Now, with another one of these big bogus showdowns looming down on us, I can already pick up the stench of another bummer. I understand, along with a lot of other people, that the big thing this year is Beating Nixon. But that was also the big thing, as I recall, twelve years ago in 1960 — and as far as I can tell, we’ve gone from bad to worse to rotten since then, and the outlook is for more of the same.
Much of this line of thinking seems to be about a subversion of the people’s voice — not by the old methods of outright corruption, but the new ways: a party establishment (now controlled by big business) that was just getting started then, working in concert with our cult of celebrity and general ignorance to keep the system going, changing what could be a vibrant and exciting contest into something bland and outside of our normal scope — a political process that is almost entirely self-running, requiring only our obedient flicking of levers to “R” or “D” on election day to keep moving while we fall back asleep.
Thompson writes often about the “Sleeping Giant” vote — the youth and poor and otherwise disaffected people who could seriously shake things up if they could only be roused by a strong candidate who agrees with them. But he also writes about the weird inability of any candidate to truly resonate with them. This is important to understanding why we are the way we are today.
When the anti-war George McGovern is asked by a student if he would support Ed Muskie for president if he won the nomination, McGovern says he will. Muskie voted for the Gulf of Tonkin resolution that ignited the Vietnam War, and Thompson correctly wonders what kind of principles a man can have if he says he will blindly support a Democratic candidate for president regardless of his moral standing. Thompson says:
I doubt if I was the only person in the hall at that moment who thought, “Well, shit . . . if you plan to support him in July, why not support him now and get it over with?”
And then:
Maybe it is no longer enough to have been “against the war in Vietnam since 1963” — especially when your name is not one of the two senators who voted against the Gulf of Tonkin resolution in 1964 and when you’re talking to people who got their first taste of tear gas at anti-war rallies in places like Berkeley and Cambridge in early ’65. . . . Who is going to explain in 1976 that all the people who felt they got burned in ’72 should try again for another bogus challenger? Four years from now there will be two entire generations . . . who will not give a hoot in hell about any election, and their apathy will be rooted in personal experience.

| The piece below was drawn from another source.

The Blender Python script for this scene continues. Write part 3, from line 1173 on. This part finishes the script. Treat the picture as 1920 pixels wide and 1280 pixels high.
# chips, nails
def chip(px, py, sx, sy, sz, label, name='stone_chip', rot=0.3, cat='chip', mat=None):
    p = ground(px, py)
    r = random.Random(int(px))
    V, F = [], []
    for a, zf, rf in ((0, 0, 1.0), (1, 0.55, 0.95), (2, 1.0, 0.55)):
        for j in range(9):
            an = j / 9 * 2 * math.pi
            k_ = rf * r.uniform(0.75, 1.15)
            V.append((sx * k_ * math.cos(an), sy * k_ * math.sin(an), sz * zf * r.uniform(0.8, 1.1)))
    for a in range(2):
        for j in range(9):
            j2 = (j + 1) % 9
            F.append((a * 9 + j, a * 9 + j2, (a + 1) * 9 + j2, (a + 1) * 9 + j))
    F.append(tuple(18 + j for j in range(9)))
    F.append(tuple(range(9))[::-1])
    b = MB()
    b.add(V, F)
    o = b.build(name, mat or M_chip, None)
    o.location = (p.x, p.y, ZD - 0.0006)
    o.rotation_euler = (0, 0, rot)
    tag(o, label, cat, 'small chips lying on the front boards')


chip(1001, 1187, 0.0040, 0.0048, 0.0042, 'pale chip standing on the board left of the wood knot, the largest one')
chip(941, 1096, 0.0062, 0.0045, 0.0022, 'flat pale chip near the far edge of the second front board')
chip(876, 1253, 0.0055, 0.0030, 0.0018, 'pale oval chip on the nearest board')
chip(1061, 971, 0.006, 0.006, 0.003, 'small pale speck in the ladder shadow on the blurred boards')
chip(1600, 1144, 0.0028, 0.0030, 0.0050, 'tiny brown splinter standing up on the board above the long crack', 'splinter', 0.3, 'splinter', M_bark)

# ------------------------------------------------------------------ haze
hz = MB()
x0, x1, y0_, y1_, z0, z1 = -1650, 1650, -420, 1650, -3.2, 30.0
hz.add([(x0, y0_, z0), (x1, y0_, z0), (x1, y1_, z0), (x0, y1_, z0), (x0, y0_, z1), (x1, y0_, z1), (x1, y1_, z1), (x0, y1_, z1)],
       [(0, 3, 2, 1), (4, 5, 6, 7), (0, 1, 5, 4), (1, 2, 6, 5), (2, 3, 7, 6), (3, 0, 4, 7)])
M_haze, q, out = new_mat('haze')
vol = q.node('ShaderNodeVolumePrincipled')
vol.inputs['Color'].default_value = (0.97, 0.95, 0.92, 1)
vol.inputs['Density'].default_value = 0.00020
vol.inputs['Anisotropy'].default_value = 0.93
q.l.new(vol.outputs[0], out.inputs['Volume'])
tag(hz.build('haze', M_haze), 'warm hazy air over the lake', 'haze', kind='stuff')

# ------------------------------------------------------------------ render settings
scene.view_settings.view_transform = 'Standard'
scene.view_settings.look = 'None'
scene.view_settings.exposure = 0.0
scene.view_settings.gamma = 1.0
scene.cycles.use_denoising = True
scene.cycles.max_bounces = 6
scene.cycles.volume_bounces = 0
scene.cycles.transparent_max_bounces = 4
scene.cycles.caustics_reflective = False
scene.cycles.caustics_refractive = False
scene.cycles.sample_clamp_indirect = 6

We scoff at our apathetic voting culture now but have completely lost sight of where it might have sprung from: a popular groundswell for a liberal candidate (McCarthy) squashed by the powers-that-be in ’68, and a timid wishy wash of candidates in ’72 who were too afraid to take Nixon to task on the real issues and who couldn’t make a strong moral case for themselves because of their politically expedient voting records. Sound familiar, Hilary Clinton fans? Apathy doesn’t come from nowhere.
Thompson was writing the beginning of the future here. I guess this is why it’s so crucial to read history, especially the history of these troubling time periods that one is too young to remember but was too recent to be included in the grade school text books.